The Grace That Builds: Honoring the Father’s House
- KGM Media

- Nov 4
- 3 min read
When God calls us to do something, He never sends us unprepared. The ability to fulfill the assignment is already built into the call. When we step into new seasons of visibility or promotion, we must never forget the Father’s house where our journey began.

Healing from the Father’s House
Joseph’s story is a perfect example. He rose from prison to power in Egypt, but when he named his son Manasseh, it revealed his deep inner wound : “God has made me forget all my pain and my father’s house.” His pain came from those closest to him, but in his elevation, God brought him full circle when Jacob adopted Joseph’s sons into the family. That moment revealed that God’s intent was never for us to live outside the Father’s house but to remain connected to it. Healing, elevation, and purpose all flow from alignment with the Father’s heart and house.
The Law of Giving and Living
Elijah’s encounter with the widow is another divine lesson. When she faced her last meal, God’s instruction through Elijah wasn’t cruel, it was redemptive. “Don’t eat and die, give and live.” Her willingness to give from her lack opened the door to God’s abundance. The principle is simple yet powerful: giving sustains life and fuels divine work. Even Jesus, who trusted the Father perfectly, still had people who gave toward His ministry. The anointing doesn’t replace responsibility, it works through it.
The Secret of Increase
True increase often happens in secret. When we take our needs to God privately, He rewards us openly. That’s the real “secret place” power. Trusting Him quietly, without complaint or manipulation. Many breakthroughs don’t come from louder prayers or public displays but from hidden faithfulness and quiet obedience.
Sowing Spiritual Things, Reaping Material Things
Paul’s words in 1 Corinthians 9:11 cut straight to the truth:
“If we have sown spiritual things for you, is it a great thing if we reap your material things?”
When we receive spiritual nourishment, it’s natural to respond with physical support. Ministry requires labor: studying, hearing, and delivering God’s word, and Paul likens this to an ox plowing the field. You don’t muzzle the ox while it works. The principle is simple: those who labor in the Word should live by it. It’s not manipulation. It’s divine order.

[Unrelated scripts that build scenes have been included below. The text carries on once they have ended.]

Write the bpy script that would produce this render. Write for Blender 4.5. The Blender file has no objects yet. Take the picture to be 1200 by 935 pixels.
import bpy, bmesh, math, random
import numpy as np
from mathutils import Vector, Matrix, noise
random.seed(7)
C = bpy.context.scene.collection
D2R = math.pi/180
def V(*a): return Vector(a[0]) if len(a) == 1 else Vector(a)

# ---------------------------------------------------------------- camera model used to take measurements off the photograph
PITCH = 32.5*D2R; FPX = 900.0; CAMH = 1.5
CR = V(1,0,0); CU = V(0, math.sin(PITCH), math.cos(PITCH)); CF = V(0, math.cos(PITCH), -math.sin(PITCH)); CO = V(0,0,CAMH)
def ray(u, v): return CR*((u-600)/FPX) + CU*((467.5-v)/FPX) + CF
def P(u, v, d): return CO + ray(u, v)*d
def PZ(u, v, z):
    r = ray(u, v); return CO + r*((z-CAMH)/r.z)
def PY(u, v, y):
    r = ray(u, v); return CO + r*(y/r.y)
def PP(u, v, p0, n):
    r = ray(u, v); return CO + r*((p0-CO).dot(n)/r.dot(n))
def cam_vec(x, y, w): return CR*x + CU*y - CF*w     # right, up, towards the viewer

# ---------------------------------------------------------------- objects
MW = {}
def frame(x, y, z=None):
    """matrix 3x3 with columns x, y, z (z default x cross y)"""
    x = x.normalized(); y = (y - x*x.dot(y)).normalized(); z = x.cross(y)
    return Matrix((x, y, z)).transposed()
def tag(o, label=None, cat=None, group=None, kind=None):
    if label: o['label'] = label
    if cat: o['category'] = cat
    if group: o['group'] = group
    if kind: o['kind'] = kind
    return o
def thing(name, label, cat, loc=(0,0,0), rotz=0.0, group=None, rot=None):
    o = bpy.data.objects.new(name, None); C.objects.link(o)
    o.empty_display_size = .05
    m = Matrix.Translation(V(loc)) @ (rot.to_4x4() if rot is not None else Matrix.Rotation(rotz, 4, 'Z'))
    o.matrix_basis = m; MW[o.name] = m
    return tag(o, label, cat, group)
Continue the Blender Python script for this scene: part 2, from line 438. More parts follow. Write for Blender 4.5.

Grace: The Power that Flows Through People
Grace isn’t just forgiveness; it’s a divine substance that empowers function. The grace that saves is one kind, but the grace given to apostles, prophets, pastors, evangelists, and teachers is another. God distributes grace through people. If we don’t discern it, we can’t benefit from it. Just as Jesus couldn’t perform many miracles in His hometown because they didn’t honor Him, dishonor still blocks grace today. The grace you cannot honor cannot work for you.
Honor Opens Doors
Honor isn’t lip service, it’s an action. It’s expressed in attitude, words, and substance. Proverbs says, “Honor the Lord with your substance.” The closest test of where your heart truly lies is often seen in how you handle what’s most valuable to you. When you give honor rightly, you open the door for favor to flow back. Many remain stuck not because God isn’t faithful, but because they’ve shut the pipeline of honor that allows grace to work on their behalf.
Grace Can Be Seen
Paul highlighted the churches of Macedonia. Poor in resources yet rich in generosity. Their giving revealed that grace was active among them. Grace may be spiritual, but its evidence is visible: transformed lives, generosity, healing, and growth. Where there is genuine grace, fruit will always follow.
Returning to the Law of First Things
Elijah’s instruction to the widow wasn’t random,
it was rooted in the “law of first things.” The first portion always carries power for the harvest. That’s why the first fruit principle runs throughout Scripture. The first act, the first gift, the first obedience sets the tone for what follows. It’s about acknowledging God as the true source of everything.
The Grace in the Father’s House
KGM's ministry, like Joseph’s story, started small. Just a few people, a crate for a pulpit, and a hunger for the Word. Yet through grace, it grew. People were healed, restored, delivered, and transformed not because of money, but because of grace working through consistent teaching and honor. The same grace continues to build and sustain every true Father’s house, not through hype, but through faithful application of divine principles.
Final Reflection
A Father Church is not built on numbers or noise. It’s built on grace, honor, and obedience. When we stay connected to the Father’s house, discern grace, and live by the law of first things, increase becomes inevitable.
Like the widow who gave and lived, our obedience to divine principles is the very thing that keeps our households alive spiritually, emotionally, and materially.
Grace builds what effort cannot. Honor sustains what grace begins.